> INSTRUCTIONS FOR THE TASK: For this exercise, return only the lines from the line containing "Reconstruct this image" through the line containing "SC.camera = cam_o", both ends included, exactly as they are.
※ ※ ※
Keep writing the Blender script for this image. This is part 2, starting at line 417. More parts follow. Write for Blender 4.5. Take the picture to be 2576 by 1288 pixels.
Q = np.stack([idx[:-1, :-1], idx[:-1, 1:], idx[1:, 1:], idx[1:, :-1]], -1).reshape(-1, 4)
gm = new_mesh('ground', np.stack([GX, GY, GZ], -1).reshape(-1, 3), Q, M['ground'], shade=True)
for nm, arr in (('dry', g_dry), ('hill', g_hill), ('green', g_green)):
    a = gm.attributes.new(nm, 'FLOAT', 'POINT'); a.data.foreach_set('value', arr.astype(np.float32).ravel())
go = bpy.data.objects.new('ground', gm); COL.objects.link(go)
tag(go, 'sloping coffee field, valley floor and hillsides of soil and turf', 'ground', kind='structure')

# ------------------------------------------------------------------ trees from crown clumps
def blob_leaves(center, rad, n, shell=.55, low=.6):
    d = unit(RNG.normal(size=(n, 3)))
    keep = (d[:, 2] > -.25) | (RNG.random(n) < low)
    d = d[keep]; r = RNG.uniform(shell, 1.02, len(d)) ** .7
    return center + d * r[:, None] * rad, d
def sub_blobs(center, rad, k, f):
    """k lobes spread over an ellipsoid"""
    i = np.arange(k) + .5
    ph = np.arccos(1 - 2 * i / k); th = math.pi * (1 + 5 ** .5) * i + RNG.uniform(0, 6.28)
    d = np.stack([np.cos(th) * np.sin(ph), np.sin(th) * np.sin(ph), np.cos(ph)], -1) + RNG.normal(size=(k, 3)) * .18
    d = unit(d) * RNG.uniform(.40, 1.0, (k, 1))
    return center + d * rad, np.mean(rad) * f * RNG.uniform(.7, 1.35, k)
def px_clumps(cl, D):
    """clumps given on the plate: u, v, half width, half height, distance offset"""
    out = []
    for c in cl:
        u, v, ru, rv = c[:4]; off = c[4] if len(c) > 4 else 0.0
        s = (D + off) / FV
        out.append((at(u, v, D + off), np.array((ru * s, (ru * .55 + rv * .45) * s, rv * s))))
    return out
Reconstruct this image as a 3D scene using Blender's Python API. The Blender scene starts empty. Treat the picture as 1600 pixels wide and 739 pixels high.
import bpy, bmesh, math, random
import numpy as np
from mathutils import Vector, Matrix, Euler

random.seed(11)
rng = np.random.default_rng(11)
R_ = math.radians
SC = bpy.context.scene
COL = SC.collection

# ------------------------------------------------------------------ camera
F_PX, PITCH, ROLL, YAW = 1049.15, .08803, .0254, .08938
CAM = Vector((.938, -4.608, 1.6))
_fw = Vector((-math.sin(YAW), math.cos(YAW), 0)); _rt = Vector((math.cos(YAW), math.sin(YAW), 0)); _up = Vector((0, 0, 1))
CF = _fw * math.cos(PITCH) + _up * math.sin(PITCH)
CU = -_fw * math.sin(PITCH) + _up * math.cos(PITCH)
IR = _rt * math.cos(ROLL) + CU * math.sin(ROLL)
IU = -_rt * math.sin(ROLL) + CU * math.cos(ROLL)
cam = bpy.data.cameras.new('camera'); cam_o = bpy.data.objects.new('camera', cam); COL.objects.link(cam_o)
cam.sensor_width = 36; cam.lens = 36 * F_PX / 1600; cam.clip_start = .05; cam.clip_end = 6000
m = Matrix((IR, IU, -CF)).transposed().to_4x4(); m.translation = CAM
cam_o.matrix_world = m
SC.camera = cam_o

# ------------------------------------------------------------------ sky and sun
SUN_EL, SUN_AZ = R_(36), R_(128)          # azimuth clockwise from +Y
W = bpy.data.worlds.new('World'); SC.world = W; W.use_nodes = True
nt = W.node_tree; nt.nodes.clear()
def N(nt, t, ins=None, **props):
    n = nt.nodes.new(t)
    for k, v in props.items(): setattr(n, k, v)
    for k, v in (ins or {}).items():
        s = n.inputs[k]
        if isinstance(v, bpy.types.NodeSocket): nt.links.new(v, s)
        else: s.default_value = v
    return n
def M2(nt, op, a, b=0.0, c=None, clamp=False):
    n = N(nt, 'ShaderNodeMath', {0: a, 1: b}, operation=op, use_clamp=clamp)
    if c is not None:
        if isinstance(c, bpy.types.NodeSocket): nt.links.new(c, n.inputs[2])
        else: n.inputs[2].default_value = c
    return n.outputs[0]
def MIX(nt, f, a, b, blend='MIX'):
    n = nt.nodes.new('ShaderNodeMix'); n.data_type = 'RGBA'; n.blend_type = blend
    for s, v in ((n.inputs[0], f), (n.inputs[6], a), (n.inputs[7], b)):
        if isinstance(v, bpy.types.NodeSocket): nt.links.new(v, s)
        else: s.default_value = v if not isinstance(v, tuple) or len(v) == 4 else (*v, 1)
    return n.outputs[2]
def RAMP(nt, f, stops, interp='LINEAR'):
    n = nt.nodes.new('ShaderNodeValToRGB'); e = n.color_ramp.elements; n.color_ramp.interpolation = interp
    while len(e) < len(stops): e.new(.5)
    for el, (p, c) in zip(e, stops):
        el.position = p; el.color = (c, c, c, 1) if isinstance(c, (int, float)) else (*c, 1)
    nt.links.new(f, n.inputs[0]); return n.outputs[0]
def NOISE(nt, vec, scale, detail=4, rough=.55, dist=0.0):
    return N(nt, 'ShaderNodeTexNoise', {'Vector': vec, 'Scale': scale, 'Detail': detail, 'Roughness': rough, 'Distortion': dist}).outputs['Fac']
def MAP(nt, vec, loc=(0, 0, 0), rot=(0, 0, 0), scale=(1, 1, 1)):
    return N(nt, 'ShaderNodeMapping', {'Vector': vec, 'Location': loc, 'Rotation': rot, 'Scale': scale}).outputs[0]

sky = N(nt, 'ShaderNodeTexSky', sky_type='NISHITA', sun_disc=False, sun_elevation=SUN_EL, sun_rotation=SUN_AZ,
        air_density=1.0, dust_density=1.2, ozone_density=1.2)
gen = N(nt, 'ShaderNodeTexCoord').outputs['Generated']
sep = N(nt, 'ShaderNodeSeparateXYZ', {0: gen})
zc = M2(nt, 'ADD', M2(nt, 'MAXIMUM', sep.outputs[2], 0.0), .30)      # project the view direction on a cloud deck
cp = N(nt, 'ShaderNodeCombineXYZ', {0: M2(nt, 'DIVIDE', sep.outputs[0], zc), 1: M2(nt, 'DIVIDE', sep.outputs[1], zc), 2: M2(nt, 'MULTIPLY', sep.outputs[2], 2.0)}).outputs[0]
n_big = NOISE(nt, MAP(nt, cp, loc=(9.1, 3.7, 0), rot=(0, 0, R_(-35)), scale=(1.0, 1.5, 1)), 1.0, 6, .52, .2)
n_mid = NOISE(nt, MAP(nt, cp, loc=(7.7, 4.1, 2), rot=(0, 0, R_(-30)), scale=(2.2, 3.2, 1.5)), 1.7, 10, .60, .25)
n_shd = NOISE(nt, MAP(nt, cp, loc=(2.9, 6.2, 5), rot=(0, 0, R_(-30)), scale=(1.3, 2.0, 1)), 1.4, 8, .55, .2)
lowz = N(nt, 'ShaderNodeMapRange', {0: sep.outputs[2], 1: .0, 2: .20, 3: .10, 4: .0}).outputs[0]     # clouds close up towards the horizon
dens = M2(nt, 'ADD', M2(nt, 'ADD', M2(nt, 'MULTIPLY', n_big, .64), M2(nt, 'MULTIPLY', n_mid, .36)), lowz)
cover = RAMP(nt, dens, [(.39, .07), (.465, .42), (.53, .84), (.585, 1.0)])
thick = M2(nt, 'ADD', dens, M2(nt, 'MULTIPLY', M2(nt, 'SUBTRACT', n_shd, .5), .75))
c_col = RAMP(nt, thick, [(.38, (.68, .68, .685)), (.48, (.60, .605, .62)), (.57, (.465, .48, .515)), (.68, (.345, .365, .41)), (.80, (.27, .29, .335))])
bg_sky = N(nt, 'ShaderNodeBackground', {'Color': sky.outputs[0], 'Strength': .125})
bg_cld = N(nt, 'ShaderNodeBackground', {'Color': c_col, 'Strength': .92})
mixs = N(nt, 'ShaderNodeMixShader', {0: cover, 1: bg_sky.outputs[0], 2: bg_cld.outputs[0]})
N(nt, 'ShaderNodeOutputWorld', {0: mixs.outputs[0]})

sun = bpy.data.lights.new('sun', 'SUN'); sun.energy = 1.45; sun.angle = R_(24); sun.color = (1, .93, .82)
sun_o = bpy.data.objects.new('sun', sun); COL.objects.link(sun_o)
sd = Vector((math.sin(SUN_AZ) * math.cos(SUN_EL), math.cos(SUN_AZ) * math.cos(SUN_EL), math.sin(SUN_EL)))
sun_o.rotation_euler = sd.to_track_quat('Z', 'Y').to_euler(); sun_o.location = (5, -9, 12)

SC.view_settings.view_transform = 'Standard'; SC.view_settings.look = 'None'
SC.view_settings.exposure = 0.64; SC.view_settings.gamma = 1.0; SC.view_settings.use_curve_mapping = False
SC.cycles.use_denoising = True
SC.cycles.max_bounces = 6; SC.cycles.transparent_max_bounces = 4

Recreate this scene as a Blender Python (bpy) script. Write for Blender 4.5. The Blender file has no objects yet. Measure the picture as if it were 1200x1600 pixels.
※ ※ ※
> SOLUTION FOR THIS PROBLEM:
Reconstruct this image as a 3D scene using Blender's Python API. The Blender scene starts empty. Treat the picture as 1600 pixels wide and 739 pixels high.
import bpy, bmesh, math, random
import numpy as np
from mathutils import Vector, Matrix, Euler

random.seed(11)
rng = np.random.default_rng(11)
R_ = math.radians
SC = bpy.context.scene
COL = SC.collection

# ------------------------------------------------------------------ camera
F_PX, PITCH, ROLL, YAW = 1049.15, .08803, .0254, .08938
CAM = Vector((.938, -4.608, 1.6))
_fw = Vector((-math.sin(YAW), math.cos(YAW), 0)); _rt = Vector((math.cos(YAW), math.sin(YAW), 0)); _up = Vector((0, 0, 1))
CF = _fw * math.cos(PITCH) + _up * math.sin(PITCH)
CU = -_fw * math.sin(PITCH) + _up * math.cos(PITCH)
IR = _rt * math.cos(ROLL) + CU * math.sin(ROLL)
IU = -_rt * math.sin(ROLL) + CU * math.cos(ROLL)
cam = bpy.data.cameras.new('camera'); cam_o = bpy.data.objects.new('camera', cam); COL.objects.link(cam_o)
cam.sensor_width = 36; cam.lens = 36 * F_PX / 1600; cam.clip_start = .05; cam.clip_end = 6000
m = Matrix((IR, IU, -CF)).transposed().to_4x4(); m.translation = CAM
cam_o.matrix_world = m
SC.camera = cam_o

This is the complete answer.